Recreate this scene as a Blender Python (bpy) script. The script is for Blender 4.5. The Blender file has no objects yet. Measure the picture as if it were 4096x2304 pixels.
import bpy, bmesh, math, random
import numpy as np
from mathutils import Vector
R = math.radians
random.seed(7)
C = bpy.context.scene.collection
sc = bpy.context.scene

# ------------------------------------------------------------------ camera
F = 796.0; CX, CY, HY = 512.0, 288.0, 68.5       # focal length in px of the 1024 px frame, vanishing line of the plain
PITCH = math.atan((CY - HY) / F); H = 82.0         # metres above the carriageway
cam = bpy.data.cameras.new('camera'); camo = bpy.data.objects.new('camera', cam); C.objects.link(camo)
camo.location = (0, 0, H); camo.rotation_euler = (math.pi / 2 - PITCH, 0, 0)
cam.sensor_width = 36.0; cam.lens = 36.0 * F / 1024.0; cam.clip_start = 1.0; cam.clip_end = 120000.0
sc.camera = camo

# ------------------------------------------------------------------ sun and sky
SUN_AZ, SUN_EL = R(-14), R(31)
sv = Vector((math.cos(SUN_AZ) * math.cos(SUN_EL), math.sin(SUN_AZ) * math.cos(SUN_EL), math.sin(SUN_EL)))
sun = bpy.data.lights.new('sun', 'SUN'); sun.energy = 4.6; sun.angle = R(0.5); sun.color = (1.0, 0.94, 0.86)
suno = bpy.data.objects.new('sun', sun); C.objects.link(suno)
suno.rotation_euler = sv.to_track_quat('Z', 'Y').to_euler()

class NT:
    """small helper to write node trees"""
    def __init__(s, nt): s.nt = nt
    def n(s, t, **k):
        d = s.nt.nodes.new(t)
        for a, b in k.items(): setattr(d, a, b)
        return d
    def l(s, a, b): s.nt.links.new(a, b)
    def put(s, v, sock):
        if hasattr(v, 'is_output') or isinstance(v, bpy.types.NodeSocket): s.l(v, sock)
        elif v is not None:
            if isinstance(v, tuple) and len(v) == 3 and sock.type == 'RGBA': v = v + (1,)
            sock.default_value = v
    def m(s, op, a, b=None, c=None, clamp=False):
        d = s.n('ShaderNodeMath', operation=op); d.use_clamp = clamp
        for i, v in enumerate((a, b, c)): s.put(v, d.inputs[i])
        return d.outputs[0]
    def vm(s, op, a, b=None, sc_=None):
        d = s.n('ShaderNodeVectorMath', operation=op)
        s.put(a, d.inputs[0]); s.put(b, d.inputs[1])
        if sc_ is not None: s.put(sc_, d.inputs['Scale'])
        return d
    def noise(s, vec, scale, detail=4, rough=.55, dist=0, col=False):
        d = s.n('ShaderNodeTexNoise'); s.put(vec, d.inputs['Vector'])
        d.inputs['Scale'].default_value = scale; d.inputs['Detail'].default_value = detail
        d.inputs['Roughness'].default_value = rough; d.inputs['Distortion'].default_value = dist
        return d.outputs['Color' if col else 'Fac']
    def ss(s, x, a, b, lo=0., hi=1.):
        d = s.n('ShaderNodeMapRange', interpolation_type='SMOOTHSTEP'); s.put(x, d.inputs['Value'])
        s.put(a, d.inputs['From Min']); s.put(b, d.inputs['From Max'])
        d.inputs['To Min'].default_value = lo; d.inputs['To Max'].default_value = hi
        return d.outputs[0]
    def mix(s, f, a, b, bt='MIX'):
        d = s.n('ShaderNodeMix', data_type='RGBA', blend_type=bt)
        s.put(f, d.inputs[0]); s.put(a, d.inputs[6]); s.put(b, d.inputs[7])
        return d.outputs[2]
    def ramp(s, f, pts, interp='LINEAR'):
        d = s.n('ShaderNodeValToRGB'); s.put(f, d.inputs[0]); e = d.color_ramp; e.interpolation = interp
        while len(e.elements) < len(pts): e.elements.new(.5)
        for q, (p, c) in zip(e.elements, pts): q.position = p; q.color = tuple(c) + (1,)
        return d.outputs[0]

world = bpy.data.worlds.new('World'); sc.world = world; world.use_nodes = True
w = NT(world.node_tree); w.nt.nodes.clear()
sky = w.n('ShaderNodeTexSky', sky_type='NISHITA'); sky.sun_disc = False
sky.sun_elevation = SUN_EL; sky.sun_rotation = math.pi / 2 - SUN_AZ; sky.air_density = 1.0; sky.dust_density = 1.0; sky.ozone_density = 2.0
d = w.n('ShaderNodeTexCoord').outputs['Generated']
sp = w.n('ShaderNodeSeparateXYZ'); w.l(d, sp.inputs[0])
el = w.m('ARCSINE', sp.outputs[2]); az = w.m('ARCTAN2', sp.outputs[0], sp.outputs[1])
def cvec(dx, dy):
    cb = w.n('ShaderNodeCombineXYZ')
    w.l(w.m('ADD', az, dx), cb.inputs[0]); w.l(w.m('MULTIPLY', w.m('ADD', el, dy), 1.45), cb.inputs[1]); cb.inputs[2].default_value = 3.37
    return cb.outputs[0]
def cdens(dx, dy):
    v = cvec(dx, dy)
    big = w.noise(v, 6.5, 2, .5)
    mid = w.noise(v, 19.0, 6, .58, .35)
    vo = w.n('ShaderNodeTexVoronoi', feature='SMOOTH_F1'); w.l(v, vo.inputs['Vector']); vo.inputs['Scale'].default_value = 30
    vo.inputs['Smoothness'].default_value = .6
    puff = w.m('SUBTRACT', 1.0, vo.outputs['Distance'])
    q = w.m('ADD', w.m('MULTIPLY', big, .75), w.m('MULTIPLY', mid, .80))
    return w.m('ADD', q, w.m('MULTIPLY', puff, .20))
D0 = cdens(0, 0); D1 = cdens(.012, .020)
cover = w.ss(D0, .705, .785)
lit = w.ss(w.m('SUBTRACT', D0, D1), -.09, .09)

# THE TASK
Restate the first line and every line after it, word for word, stopping once the line with "sc.camera = camo" is done.

# RESULT BELOW
Recreate this scene as a Blender Python (bpy) script. The script is for Blender 4.5. The Blender file has no objects yet. Measure the picture as if it were 4096x2304 pixels.
import bpy, bmesh, math, random
import numpy as np
from mathutils import Vector
R = math.radians
random.seed(7)
C = bpy.context.scene.collection
sc = bpy.context.scene

# ------------------------------------------------------------------ camera
F = 796.0; CX, CY, HY = 512.0, 288.0, 68.5       # focal length in px of the 1024 px frame, vanishing line of the plain
PITCH = math.atan((CY - HY) / F); H = 82.0         # metres above the carriageway
cam = bpy.data.cameras.new('camera'); camo = bpy.data.objects.new('camera', cam); C.objects.link(camo)
camo.location = (0, 0, H); camo.rotation_euler = (math.pi / 2 - PITCH, 0, 0)
cam.sensor_width = 36.0; cam.lens = 36.0 * F / 1024.0; cam.clip_start = 1.0; cam.clip_end = 120000.0
sc.camera = camo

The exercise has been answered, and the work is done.